Juan mengatakan dalam payung komunikasi yang terjalin antara dua negara, kebijakan importasi sapi dan pembibitan akan mengacu pada CEPA nantinya. Sehingga ada kemungkinan program 5:1 pemerintah dimana pelaku usaha penggemukan wajib mengimpor satu indukan untuk setiap lima bakalan kemungkinan akan diubah.
"Evaluasi masih menunggu kebijakan dari keputusan CEPA. Kalau CEPA terjadi kebijakan 5:1 akan mengikuti keputusan kerjasama. Bibit dan bakalan ditangani secara terpisah," pungkasnya.
Sebelumnya, Juan pernah menjelaskan satu sapi indukan membutuhkan modal US$3.000/ekor. Ditambah biaya produksi perhari sekitar US$1/hari untuk pakan dan tenaga kerja. Padahal, paling lambat sapi tersebut bisa dipotong setelah 33 bulan. Artinya biaya yang dikeluarkan pelaku usaha US$3.900/ekor belum termasuk biaya transportasi dari negara asal.
Lalu kalau dibandingkan dengan penggemukan sapi bakalan, pelaku usaha membutuhkan modal US$2,8/kg sapi. Minimal rata-rata sapi bakalan yang didatangkan itu berbobot 300 kilogram, jadi modal yang dibutuhkan US$840/ekor.
Kemudian ditambah biaya produksi sekitar US$1,5/kg untuk pakan, konsentrat dan tenaga kerja. Tapi waktu panen yang dibutuhkan sekitar 2—4 bulan untuk mencapai bobot ideal 450 kg—500 kg. Artinya modal usaha yang diperlukan oleh pelaku sekitar US$1.020/kg.
"Kalau bakalan lebih mahal untuk pakan karena kita kerja berat berusaha menggemukan. Fokus kami disitu. Working capital kami itu untuk jangka pendek. [Model pembibitan] tidak cocok kalau dipaksakan, pipe line kita tinggal tungggu kuat sampai mana," katanya.
Adapun saat ini, Kementerian Pertanian juga sedang mengkaji ulang kebijakan 5:1 tersebut dapat diteruskan atau harus dimodifikasi.

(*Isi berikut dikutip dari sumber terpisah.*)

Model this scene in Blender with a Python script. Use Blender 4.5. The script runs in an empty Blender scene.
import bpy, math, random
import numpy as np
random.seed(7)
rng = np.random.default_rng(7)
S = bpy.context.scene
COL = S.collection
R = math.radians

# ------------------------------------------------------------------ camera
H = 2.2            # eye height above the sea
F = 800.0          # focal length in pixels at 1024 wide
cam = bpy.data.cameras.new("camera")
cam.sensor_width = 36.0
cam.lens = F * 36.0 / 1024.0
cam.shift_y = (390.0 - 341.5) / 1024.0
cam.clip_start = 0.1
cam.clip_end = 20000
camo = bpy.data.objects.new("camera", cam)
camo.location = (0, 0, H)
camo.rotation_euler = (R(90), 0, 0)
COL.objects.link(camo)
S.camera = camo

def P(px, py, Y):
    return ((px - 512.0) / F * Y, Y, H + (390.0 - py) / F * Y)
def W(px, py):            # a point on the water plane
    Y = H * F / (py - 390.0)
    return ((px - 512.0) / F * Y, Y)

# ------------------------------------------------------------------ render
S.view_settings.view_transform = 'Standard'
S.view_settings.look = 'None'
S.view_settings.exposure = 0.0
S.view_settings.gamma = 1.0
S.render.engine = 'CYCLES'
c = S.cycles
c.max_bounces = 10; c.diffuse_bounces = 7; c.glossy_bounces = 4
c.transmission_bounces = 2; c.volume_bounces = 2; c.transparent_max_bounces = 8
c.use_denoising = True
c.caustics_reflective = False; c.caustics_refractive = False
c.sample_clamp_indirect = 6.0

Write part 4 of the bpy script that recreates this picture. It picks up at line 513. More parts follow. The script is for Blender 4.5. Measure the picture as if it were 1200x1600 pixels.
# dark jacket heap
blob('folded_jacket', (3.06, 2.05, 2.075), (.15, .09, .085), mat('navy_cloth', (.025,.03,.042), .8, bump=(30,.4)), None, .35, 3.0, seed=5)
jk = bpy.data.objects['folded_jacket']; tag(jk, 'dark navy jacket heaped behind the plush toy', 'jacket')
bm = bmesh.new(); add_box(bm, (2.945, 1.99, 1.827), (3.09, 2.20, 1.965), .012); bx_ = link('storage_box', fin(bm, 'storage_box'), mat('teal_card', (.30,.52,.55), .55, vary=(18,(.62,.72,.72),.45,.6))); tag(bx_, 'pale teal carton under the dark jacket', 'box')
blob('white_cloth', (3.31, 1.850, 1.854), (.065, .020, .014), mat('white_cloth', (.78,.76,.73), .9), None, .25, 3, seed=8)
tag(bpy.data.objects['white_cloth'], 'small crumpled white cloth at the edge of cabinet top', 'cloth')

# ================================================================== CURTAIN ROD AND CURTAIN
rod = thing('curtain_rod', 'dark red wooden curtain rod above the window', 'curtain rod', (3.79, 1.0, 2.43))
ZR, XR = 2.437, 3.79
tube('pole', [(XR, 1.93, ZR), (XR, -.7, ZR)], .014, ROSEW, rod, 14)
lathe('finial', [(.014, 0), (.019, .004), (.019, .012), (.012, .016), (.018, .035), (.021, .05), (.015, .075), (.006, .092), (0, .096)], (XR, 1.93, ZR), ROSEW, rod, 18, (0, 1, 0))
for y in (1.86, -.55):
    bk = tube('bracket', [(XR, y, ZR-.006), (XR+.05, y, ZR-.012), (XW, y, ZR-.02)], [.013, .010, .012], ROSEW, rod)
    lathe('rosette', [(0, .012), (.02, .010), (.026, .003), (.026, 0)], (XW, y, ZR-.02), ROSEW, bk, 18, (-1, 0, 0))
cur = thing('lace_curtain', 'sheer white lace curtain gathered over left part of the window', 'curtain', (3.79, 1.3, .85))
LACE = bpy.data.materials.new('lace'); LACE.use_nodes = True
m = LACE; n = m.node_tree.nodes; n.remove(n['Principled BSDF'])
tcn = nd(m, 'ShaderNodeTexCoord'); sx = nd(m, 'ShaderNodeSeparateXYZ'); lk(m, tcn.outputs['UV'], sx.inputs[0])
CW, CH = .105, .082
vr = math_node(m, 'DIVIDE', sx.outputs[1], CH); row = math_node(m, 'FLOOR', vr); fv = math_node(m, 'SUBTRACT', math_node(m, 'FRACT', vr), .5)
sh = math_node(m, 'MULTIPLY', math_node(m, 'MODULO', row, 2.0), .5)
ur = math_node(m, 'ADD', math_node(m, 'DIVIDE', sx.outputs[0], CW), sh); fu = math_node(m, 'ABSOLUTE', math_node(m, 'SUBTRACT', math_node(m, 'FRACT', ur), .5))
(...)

Perihal hal tersebut Juan mengatakan memang regulator sedang menyelidiki pihak mana saja yang belum merealisasikan impor indukan. Evaluasi tersebut yang akan menjadi acuan bagi pemerintah untuk mengambil kebijakan selanjutnya.
Kendati demikian, kebijakan baru menurutnya akan menyesuaikan dengan perjanjian kerjasama antara Indonesia-Australia. "Evaluasi masih menunggu kebijakan dari keputusan CEPA. Kalau CEPA terjadi kebijakan 5:1 akan mengikuti keputusan kerjasama. Bibit dan bakalan ditangani secara terpisah," pungkasnya.
Mulai 2017, Kementerian Pertanian menetapkan kewajiban 5: 1 itu melalui Permentan no.2/2017 tentang Pemasukan Ternak Ruminansia Besar ke dalam Wilayah Negara Republik Indonesia. Berdasarkan catatan Ditjen PKH antara 2017-2018 sudah masuk 776.976 ekor bakalan ke dalam negeri. Pada 2017 sudah masuk 473.025 ekor bakalan dan pada 2018 sudah masuk 353.790 ekor bakalan.
Dengan skema 5:1, harusnya indukan yang masuk berjumlah 155.395 ekor, tapi realisasinya sampai dengan saat ini baru 21.145 ekor atau setara 13,6%. Artinya masih ada kekurangan sebanyak 134.250 ekor.